May 1 Market Analysis Key Points



1. After three consecutive daily declines, a rebound signal has appeared; yesterday's long upper shadow faced resistance and pulled back, and today’s rebound shows a second upward attempt is needed.

2. Daily trading volume has mildly increased with moderate overall size; if subsequent rebounds have weak volume, selling pressure remains strong, and the daily downtrend has not changed.

3. The small cycle has broken the previous high, with prices not making new lows and indicators making lows, forming a bullish divergence; contract shorts are crowded but the market cannot fall further, slowly rebounding.

4. During the consolidation phase, short positions continue to increase, with ample short-term chips accumulated, providing the fundamental power for a subsequent upward rebound.

5. The one-hour rebound target looks at the previous high range and gap fill; the ideal position is at the Fibonacci 0.786 retracement level.

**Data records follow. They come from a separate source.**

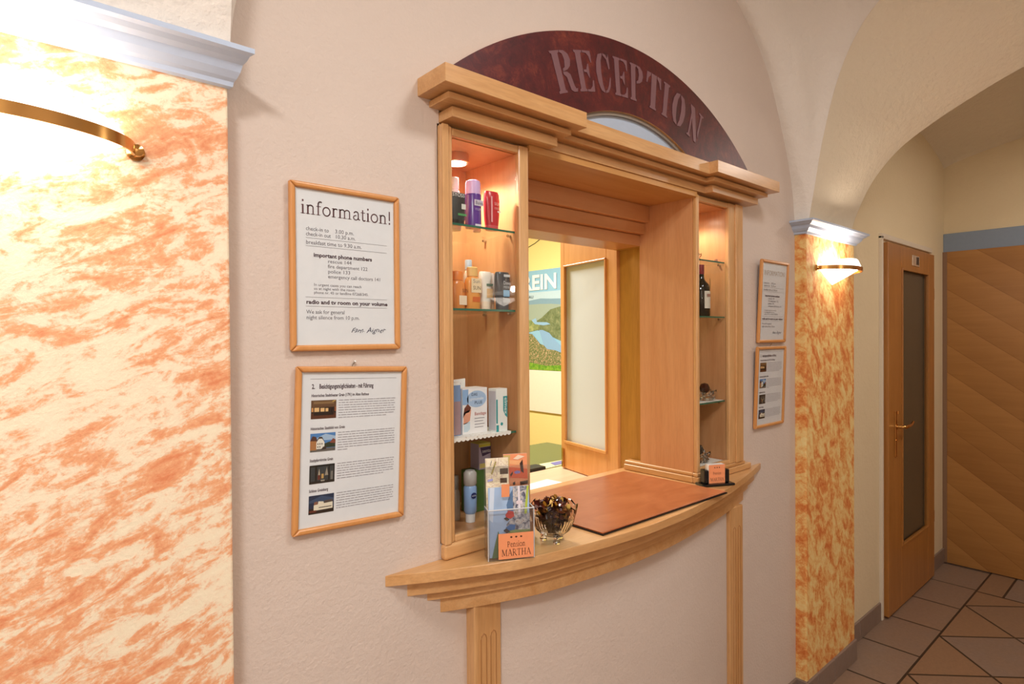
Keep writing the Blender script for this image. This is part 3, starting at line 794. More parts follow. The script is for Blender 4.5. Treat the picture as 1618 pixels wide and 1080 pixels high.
def info_sheet(cx, z0, h_, lean, tilt, label, w_=.229, faint=False, title='information!'):
    t = frame(cx, z0, w_, h_, lean, tilt, label)
    q = lambda X: X-.5275
    zz = lambda Z: Z-1.512
    if title == 'information!':
        mb = MB(); Mx = chain(t); tot = sum(GL[c][0] for c in title); k = .191/tot
        serif_text(title, mb, lambda x, y: Mx @ Vector((q(.4345)+x*k, -.0064, zz(1.769)+y*k*1.02)))
        mb.build('printed_title', INKT, t, recalc=False)
    else: ftxt(t, title, q(.444), zz(1.772), .027, plain('#b9a899', .5), .165, nm='printed_title')
    L = [("check-in to", .4445, 1.7375, .0115, None, 0, .0445), ("3.00 p.m.", .502, 1.7375, .0115, None, 0, .038),
         ("check-out", .4445, 1.7275, .0115, None, 0, .0) ]
    rows = [("check-in to", .4445, 1.7385, .0445), ("3.00 p.m.", .5020, 1.7385, .0385), ("check-in out", .4445, 1.7285, .0485), ("10.30 a.m.", .5020, 1.7285, .0405),
            ("breakfast time to 9.30 a.m.", .4445, 1.7130, .1125)]
    for b_, X, Z, wd in rows: ftxt(t, b_, q(X), zz(Z), .0105, width=wd)
    frule(t, q(.4445), q(.614), zz(1.7245)); frule(t, q(.4445), q(.614), zz(1.7095))
    ftxt(t, "important phone numbers", q(.459), zz(1.690), .0105, INKB, .121, .00035)
    for i, (b_, wd) in enumerate((("rescue 144", .048), ("fire department 122", .083), ("police 133", .045), ("emergency call doctors 141", .1105))):
        ftxt(t, b_, q(.487), zz(1.680-.0097*i), .0098, width=wd)
    for i, (b_, wd) in enumerate((("In urgent cases you can reach", .097), ("us at night with the room", .083), ("phone nr. 45 or landline 07268/345.", .112))):
        ftxt(t, b_, q(.459), zz(1.635-.0074*i), .0075, width=wd)
    frule(t, q(.443), q(.6135), zz(1.6135)); frule(t, q(.443), q(.6135), zz(1.5965))
    ftxt(t, "radio and tv room on your volume", q(.444), zz(1.6010), .0105, INKB, .170, .00035)
    ftxt(t, "We ask for general", q(.444), zz(1.5825), .0105, width=.076); ftxt(t, "night silence from 10 p.m.", q(.444), zz(1.572), .0105, width=.107)
    # handwritten signature
    o = ftxt(t, 'Fam. Aigner', q(.533), zz(1.547), .0135, plain('#3d3f5a', .5, name='blue_black_ink'), .074, nm='signature')
    foot = chain(t) @ Vector((0, 0, zz(1.547))); inv = chain(t).inverted()
    for v in o.data.vertices:                      # slant the handwriting
        v.co.x += .45*(v.co.z-zz(1.547)); v.co.z += .0012*math.sin(v.co.x*420)
    return t
def photo(t, X, Z, w_, h_, layers, nm):
    """small printed photograph: flat shapes of printed colour"""
    ph = None; Mx = chain(t)
    mb = MB(); mats = []
    for k, (hexc, poly) in enumerate(layers):
        mb.cur = k; mats.append(plain(hexc, .4)); 
        mb.add([Mx @ Vector((X+px*w_, -.0063-.00004*k, Z+pz*h_)) for px, pz in poly], [tuple(range(len(poly)))])
    return mb.build(nm, mats, t, recalc=False)
RECT = [(0, 0), (1, 0), (1, 1), (0, 1)]
def rc(a, b, c, d): return [(a, b), (c, b), (c, d), (a, d)]
PH = [
 [('#2e170c', RECT), ('#6b4a30', rc(0, .62, 1, 1)), ('#8a6a45', rc(.1, .8, .9, .93)), ('#e8c25a', [(.85, .9), (.97, .95), (.95, .98), (.84, .93)]), ('#e0a164', rc(.02, .38, .09, .60)), ('#f0c489', rc(.13, .38, .32, .60)), ('#f0c489', rc(.37, .38, .53, .58)), ('#f0c489', rc(.57, .38, .68, .56)), ('#5b2d16', rc(0, .0, 1, .30)), ('#1c0d08', rc(.1, .18, .9, .33)), ('#a35c34', rc(.93, .38, 1, .62)), ('#140a06', rc(.78, .25, .88, .6))],
 [('#4f86c8', RECT), ('#a9c4e4', [(.25, .75), (.6, .95), (1, .8), (1, .6), (.3, .6)]), ('#6b6560', rc(0, 0, 1, .18)), ('#2f3a25', [(.5, .2), (1, .2), (1, .55), (.75, .5), (.5, .4)]), ('#b57a49', [(0, .1), (.25, .1), (.25, .6), (0, .62)]), ('#5a3326', [(0, .6), (.08, .86), (.22, .82), (.28, .58)]), ('#f1ede4', [(.24, .15), (.56, .15), (.56, .5), (.45, .72), (.34, .72), (.24, .5)]), ('#4a3a33', [(.22, .5), (.34, .8), (.46, .8), (.58, .48), (.46, .70), (.34, .70)]), ('#51443f', rc(.28, .38, .32, .46)), ('#51443f', rc(.36, .38, .40, .46)), ('#51443f', rc(.44, .38, .48, .46)), ('#51443f', rc(.28, .22, .32, .30)), ('#51443f', rc(.36, .22, .40, .30)), ('#8f4d3c', [(.76, .45), (.9, .68), (1, .6), (1, .4)]), ('#3b2a24', [(.42, .1), (.62, .12), (.66, .32), (.5, .25)])],
 [('#14110f', RECT), ('#3b3f42', rc(.05, .1, .95, .9)), ('#17120f', rc(.22, .0, .30, 1)), ('#17120f', rc(.74, .0, .8, 1)), ('#b9aa93', [(.34, .45), (.38, .8), (.42, .45)]), ('#6d2f22', rc(.33, .2, .43, .45)), ('#9d9384', [(.60, .4), (.68, .85), (.74, .4)]), ('#c9a25f', rc(.47, .25, .56, .5)), ('#7d7a74', rc(.84, .1, .93, .6)), ('#241a14', rc(0, 0, 1, .14)), ('#a39c90', rc(.45, .1, .6, .18))],
 [('#1d2c4a', RECT), ('#3c4f6f', [(0, .7), (.5, .95), (1, .75), (1, .6), (0, .6)]), ('#24170f', rc(0, 0, 1, .3)), ('#f0e6d2', [(.2, .18), (.95, .2), (.95, .55), (.6, .52), (.58, .62), (.38, .66), (.36, .5), (.2, .48)]), ('#8c5b45', [(.2, .48), (.36, .5), (.34, .66), (.22, .64)]), ('#5a4a44', [(.6, .52), (.95, .55), (.93, .68), (.62, .66)]), ('#3a2c25', rc(.4, .3, .9, .34)), ('#6f2c1d', rc(.02, .1, .3, .2))],
]
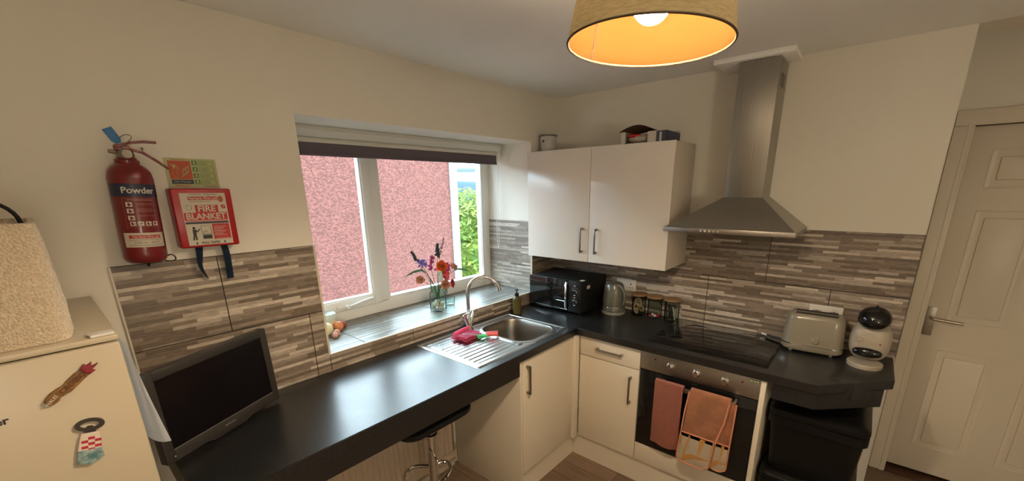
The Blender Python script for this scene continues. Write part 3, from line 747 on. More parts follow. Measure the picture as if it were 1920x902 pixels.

6. Two main conditions for the rebound to succeed: daily rebound volume must be supported, and the order book must continuously accumulate short positions.

7. At the current position, chasing shorts is strictly prohibited; funding rates have turned negative, and resistance at the high points above still offers opportunities for repeated testing and breakthroughs.

8. Trading strategy: upon a rise to the upper resistance and previous high encountering resistance, re-enter short positions; set stop-loss above the resistance level.